Work instructions
Below is a listing; copy all of it exactly.

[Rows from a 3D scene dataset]
════
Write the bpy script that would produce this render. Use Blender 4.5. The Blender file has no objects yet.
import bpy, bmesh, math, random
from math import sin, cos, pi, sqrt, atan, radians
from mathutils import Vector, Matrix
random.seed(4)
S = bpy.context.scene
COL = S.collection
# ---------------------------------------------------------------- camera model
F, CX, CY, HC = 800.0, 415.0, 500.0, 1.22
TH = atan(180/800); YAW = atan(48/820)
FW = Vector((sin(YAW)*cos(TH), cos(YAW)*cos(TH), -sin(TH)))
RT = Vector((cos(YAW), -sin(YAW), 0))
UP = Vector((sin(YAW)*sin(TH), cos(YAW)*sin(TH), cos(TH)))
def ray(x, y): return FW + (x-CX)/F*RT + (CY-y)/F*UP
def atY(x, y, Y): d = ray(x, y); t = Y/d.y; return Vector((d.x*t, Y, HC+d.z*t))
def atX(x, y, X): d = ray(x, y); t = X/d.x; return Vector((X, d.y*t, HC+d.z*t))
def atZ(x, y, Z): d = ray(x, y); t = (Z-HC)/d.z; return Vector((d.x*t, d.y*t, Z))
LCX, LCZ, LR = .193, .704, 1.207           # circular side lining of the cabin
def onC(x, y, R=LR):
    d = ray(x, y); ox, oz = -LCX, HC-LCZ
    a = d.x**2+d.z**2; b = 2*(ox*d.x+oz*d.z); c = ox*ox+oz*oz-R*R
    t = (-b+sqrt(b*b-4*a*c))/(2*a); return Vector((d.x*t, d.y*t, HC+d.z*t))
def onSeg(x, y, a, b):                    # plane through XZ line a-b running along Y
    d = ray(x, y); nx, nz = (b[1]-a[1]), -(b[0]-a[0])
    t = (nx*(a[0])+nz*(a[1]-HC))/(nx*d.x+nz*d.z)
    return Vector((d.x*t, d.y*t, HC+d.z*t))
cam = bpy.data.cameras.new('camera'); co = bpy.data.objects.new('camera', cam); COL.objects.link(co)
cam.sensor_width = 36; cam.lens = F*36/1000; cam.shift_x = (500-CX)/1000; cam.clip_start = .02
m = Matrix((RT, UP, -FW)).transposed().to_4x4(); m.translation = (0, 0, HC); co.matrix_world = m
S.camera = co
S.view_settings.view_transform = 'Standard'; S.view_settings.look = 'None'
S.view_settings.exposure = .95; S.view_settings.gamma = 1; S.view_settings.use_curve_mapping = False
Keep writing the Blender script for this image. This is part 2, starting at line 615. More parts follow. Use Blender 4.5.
════
Solution to the problem
Write the bpy script that would produce this render. Use Blender 4.5. The Blender file has no objects yet.
import bpy, bmesh, math, random
from math import sin, cos, pi, sqrt, atan, radians
from mathutils import Vector, Matrix
random.seed(4)
S = bpy.context.scene
COL = S.collection
# ---------------------------------------------------------------- camera model
F, CX, CY, HC = 800.0, 415.0, 500.0, 1.22
TH = atan(180/800); YAW = atan(48/820)
FW = Vector((sin(YAW)*cos(TH), cos(YAW)*cos(TH), -sin(TH)))
RT = Vector((cos(YAW), -sin(YAW), 0))
UP = Vector((sin(YAW)*sin(TH), cos(YAW)*sin(TH), cos(TH)))
def ray(x, y): return FW + (x-CX)/F*RT + (CY-y)/F*UP
def atY(x, y, Y): d = ray(x, y); t = Y/d.y; return Vector((d.x*t, Y, HC+d.z*t))
def atX(x, y, X): d = ray(x, y); t = X/d.x; return Vector((X, d.y*t, HC+d.z*t))
def atZ(x, y, Z): d = ray(x, y); t = (Z-HC)/d.z; return Vector((d.x*t, d.y*t, Z))
LCX, LCZ, LR = .193, .704, 1.207           # circular side lining of the cabin
def onC(x, y, R=LR):
    d = ray(x, y); ox, oz = -LCX, HC-LCZ
    a = d.x**2+d.z**2; b = 2*(ox*d.x+oz*d.z); c = ox*ox+oz*oz-R*R
    t = (-b+sqrt(b*b-4*a*c))/(2*a); return Vector((d.x*t, d.y*t, HC+d.z*t))
def onSeg(x, y, a, b):                    # plane through XZ line a-b running along Y
    d = ray(x, y); nx, nz = (b[1]-a[1]), -(b[0]-a[0])
    t = (nx*(a[0])+nz*(a[1]-HC))/(nx*d.x+nz*d.z)
    return Vector((d.x*t, d.y*t, HC+d.z*t))
cam = bpy.data.cameras.new('camera'); co = bpy.data.objects.new('camera', cam); COL.objects.link(co)
cam.sensor_width = 36; cam.lens = F*36/1000; cam.shift_x = (500-CX)/1000; cam.clip_start = .02
m = Matrix((RT, UP, -FW)).transposed().to_4x4(); m.translation = (0, 0, HC); co.matrix_world = m
S.camera = co
S.view_settings.view_transform = 'Standard'; S.view_settings.look = 'None'
S.view_settings.exposure = .95; S.view_settings.gamma = 1; S.view_settings.use_curve_mapping = False
Keep writing the Blender script for this image. This is part 2, starting at line 615. More parts follow. Use Blender 4.5.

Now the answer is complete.